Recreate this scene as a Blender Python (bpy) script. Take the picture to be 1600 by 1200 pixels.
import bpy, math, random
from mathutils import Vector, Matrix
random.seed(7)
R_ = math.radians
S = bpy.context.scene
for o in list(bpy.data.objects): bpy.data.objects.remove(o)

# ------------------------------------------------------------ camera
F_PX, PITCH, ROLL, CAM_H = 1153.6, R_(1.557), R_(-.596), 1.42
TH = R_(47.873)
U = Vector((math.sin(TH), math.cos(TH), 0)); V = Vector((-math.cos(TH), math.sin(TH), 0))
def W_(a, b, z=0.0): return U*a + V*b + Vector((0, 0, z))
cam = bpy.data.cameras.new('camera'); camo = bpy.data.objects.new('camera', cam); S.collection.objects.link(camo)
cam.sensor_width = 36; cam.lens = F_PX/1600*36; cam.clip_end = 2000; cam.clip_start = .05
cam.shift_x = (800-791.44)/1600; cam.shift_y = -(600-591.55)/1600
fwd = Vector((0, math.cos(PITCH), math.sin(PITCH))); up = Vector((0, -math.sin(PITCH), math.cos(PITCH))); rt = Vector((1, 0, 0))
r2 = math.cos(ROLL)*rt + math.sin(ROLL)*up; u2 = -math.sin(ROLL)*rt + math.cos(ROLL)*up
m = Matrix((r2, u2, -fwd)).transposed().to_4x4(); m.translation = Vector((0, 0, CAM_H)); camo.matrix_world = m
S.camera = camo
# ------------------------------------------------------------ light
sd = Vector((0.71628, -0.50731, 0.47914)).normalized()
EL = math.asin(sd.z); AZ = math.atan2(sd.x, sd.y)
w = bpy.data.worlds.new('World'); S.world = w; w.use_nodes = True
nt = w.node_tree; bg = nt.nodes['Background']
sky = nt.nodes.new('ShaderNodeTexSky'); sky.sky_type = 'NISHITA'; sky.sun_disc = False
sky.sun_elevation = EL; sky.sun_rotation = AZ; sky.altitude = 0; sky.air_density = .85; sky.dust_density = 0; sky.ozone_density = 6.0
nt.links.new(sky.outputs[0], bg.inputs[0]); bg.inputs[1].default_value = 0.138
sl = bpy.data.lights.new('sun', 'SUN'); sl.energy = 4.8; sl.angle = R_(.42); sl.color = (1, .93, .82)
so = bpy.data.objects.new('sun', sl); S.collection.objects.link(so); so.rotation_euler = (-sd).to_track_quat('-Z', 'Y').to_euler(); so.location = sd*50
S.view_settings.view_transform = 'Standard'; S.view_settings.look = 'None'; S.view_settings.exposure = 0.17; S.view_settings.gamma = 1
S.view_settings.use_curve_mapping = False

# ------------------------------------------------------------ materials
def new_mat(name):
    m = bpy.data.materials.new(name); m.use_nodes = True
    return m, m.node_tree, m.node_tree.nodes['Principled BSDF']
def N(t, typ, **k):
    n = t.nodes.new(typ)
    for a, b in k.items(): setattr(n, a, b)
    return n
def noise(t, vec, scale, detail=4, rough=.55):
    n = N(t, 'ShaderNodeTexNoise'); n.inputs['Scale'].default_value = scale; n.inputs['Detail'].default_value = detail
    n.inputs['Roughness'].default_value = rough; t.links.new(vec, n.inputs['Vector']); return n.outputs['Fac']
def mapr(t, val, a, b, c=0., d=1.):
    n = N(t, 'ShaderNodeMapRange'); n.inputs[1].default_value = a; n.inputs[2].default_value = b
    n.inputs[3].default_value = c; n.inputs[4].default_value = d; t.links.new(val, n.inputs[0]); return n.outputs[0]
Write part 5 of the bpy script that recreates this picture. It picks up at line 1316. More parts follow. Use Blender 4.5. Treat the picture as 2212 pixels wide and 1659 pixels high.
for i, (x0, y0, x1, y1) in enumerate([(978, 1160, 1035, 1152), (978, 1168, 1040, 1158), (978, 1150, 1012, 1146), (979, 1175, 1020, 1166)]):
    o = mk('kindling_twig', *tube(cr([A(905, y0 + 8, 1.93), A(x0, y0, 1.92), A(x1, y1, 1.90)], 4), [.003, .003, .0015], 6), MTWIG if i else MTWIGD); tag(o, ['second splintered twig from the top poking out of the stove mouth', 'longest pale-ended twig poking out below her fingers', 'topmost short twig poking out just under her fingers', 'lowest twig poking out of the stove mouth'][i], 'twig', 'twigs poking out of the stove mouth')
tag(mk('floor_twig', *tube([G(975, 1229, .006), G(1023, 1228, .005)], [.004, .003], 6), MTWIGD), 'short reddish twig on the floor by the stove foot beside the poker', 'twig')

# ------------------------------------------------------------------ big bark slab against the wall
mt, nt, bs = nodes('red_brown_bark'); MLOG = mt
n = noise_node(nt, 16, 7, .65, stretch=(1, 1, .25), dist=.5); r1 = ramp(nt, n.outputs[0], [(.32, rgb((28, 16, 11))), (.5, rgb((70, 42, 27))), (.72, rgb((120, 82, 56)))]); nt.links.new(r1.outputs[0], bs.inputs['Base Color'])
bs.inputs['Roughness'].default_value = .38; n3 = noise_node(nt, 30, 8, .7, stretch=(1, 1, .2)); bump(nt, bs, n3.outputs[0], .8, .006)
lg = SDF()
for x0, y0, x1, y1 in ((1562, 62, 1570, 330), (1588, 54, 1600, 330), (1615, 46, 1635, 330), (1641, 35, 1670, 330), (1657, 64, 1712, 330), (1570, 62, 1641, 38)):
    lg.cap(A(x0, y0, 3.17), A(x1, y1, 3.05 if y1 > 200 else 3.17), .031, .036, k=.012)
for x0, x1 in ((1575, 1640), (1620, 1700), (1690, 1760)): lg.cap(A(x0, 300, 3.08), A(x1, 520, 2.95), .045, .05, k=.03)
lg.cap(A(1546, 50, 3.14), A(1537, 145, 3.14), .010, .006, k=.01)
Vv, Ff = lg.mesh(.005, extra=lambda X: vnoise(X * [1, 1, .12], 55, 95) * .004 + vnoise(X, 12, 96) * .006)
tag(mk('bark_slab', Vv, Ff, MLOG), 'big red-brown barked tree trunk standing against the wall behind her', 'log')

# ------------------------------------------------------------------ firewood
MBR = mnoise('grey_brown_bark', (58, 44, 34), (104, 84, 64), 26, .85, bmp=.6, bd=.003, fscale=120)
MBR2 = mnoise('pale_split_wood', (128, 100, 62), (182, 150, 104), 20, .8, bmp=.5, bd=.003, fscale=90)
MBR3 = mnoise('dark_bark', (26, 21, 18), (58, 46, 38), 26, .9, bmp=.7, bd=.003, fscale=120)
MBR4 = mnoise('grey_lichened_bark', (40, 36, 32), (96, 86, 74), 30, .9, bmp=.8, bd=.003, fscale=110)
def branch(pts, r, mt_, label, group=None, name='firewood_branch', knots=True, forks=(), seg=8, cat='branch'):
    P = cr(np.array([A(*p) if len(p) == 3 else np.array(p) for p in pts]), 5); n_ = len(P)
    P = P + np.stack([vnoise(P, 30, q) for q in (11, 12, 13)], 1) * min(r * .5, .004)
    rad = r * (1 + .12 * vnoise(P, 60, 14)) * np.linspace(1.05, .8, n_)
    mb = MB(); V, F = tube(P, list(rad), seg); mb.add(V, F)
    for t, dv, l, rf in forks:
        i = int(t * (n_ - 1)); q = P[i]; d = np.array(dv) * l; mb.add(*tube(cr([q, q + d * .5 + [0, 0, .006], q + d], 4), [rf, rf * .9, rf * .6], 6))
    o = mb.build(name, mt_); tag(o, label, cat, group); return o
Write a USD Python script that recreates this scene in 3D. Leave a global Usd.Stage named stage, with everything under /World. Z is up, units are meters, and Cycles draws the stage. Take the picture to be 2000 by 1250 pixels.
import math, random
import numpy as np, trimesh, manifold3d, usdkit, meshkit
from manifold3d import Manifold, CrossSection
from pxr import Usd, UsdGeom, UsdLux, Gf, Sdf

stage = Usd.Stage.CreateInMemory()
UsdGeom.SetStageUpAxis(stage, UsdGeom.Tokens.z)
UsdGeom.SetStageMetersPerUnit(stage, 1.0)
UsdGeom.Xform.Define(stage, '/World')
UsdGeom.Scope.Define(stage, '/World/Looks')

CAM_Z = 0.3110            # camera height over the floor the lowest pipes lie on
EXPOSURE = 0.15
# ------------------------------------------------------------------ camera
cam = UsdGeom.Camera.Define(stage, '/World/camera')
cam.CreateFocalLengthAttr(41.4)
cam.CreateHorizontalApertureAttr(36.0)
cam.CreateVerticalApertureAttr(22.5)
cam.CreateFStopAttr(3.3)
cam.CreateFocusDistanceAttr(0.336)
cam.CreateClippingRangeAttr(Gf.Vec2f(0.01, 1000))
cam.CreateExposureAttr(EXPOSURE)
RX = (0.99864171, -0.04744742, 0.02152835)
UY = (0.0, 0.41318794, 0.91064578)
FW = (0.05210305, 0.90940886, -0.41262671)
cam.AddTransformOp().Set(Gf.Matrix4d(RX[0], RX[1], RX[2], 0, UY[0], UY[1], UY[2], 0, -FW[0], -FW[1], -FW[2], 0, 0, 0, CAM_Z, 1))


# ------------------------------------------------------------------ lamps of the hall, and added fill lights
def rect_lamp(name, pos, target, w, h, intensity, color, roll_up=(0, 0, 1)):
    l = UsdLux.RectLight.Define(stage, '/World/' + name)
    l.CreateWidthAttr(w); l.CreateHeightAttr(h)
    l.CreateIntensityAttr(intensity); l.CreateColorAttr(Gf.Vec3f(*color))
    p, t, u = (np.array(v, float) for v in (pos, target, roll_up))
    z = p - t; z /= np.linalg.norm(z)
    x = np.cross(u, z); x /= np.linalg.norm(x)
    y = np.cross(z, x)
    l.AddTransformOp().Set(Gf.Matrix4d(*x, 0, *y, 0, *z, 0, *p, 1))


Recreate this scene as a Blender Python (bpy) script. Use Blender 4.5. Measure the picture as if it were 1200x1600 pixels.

____

*GIVEN EXERCISE*: Give again only the lines that run from the line with "Write a USD" to the line with "from pxr import Usd, UsdGeom, UsdLux, Gf, Sdf". Include both of those lines exactly as written.

*SOLVED EXERCISE*:
Write a USD Python script that recreates this scene in 3D. Leave a global Usd.Stage named stage, with everything under /World. Z is up, units are meters, and Cycles draws the stage. Take the picture to be 2000 by 1250 pixels.
import math, random
import numpy as np, trimesh, manifold3d, usdkit, meshkit
from manifold3d import Manifold, CrossSection
from pxr import Usd, UsdGeom, UsdLux, Gf, Sdf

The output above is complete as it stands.